Saturday, September 15, 2007

Project Stallone: "Staying Alive"



Staying Alive
By Peter John Gardner

I am of the opinion that the makers of this movie intended it to be a masochistic experience for desperate souls that want to end their life. Watching this movie is an exercise of one's own will to live. As I watched this film, I considered suicide a few times, desperately wanting to get out of watching the rest of Staying Alive.

This movie is bad. Not just any kind of bad. It's a different kind of bad. This movie wrecked my soul.

For Project Stallone, I just follow along Stallone's filmography on imdb.com with Netflix. This movie, while written and directed by Sylvester Stallone, only featured him onscreen in a blink-and-you'll-miss-it cameo. "Whatever," I thought to myself. I've watched a movie with a Sly cameo for the Project before (Lovers and Other Strangers) and ended up actually kind of liking the movie.

But not here. This movie's aim is to hurt you. I wouldn't be surprised to find out if this movie was commissioned by the government in order to control overpopulation.

"Staying Alive" is an unnecessary sequel to "Saturday Night Fever", which is actually a pretty damn good movie even if you don't like disco. I don't know whose idea it was to bring back Tony Manero for more dancing hijinks, but the aftermath is crystal clear. This movie killed Travolta's status as an A-list star, and his career wouldn't be revived until Quentin Tarantino brought him onboard as Vincent Vega in "Pulp Fiction".

Perhaps it was Stallone's idea. A tough talking, streetwise, Italian-American from New York that rises to the top using his own raw talent? Stallone can relate, I'm sure. Dancing around in leotards and thongs for Broadway auditions? If that was Stallone's idea as well, I think we might be starting to see an abundance of underlying homosexuality at this point in his career (for further proof, see Rocky III).

I know the notion of a Travolta and Stallone teamup excites all of us, but the results will make you hate yourself. The plot of this movie is a mess of cliche and disjointed scenes that have no relevance to the plot of the movie. It's basically a boy-meets-girl, boy-thinks-he's-hot-shit, girl-ends-up-using-boy, boy-tries-to-win-her-over-with-his-supreme-dance-moves film. It lacks the fun and sass of Saturday Night Fever, as well as a decent soundtrack. Whereas in Saturday Night Fever, most of the songs are recognizable to even the most casual viewer, "Staying Alive" is flooded with dance sequences set to 80's synth pop that sounds like something you'd hear while shopping at TJ Maxx on a Sunday morning.

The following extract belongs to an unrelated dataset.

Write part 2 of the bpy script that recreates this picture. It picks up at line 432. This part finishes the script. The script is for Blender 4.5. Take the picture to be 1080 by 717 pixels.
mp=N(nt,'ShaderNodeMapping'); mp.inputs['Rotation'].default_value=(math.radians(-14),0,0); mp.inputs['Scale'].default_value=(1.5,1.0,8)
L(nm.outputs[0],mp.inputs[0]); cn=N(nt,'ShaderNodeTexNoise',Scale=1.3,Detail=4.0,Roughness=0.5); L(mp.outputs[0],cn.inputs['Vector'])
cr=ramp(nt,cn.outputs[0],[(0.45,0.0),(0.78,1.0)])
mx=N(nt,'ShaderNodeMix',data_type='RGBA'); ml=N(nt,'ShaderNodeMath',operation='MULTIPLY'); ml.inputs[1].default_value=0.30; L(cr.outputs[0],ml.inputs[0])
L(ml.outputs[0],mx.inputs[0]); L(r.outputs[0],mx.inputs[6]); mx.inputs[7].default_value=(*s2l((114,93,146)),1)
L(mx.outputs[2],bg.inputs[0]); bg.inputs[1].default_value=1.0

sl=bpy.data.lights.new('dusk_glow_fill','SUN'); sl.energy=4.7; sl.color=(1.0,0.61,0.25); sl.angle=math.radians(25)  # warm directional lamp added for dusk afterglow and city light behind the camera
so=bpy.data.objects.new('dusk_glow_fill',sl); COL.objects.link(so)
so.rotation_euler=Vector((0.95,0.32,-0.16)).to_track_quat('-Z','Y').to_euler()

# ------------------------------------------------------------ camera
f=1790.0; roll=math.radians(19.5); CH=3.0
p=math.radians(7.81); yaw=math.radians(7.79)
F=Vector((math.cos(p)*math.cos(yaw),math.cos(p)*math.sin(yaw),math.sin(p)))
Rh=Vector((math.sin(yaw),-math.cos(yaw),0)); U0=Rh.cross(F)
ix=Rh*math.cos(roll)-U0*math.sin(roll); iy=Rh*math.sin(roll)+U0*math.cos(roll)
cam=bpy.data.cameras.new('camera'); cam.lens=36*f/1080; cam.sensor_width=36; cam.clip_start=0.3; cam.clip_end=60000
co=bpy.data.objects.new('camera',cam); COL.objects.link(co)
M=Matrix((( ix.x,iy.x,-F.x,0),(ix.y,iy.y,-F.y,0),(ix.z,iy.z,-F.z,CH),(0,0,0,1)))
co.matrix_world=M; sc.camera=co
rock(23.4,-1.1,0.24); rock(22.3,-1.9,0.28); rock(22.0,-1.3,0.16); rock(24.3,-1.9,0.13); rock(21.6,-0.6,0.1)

And there are MANY closeups of Travolta's crotch. They are so abundant that I refuse to believe that they weren't deliberately trying to insert as many crotch shots as possible. If you've ever wondered what kind of heat Travolta is packing, then this movie is for you.

But it's not the crotch shots that killed this movie for me. The plot is predictable, the dialogue will have you thinking, "Nobody fucking says that", the dance sequences aren't exciting at all, and the acting will make you want to stab yourself in the crotch with a pair of scissors. Nothing in this movie will enlighten anyone. Believe me, I tried to find some kind of lesson in this film, but I've got nothing other than repeating the usual underdog themes that I've discussed for previous Stallone films.

That doesn't mean that I didn't get anything out of this experience. After making it through "Staying Alive" with my wrists uncut, I now know that I can withstand anything that life may throw at me. It was a test of endurance and willpower, and I passed. In fact, I feel that anyone that can make it through Staying Alive's 93 minute runtime is a tough cookie. I don't know if making it through this movie has enlightened me in any kind of way; all I can say is that I survived.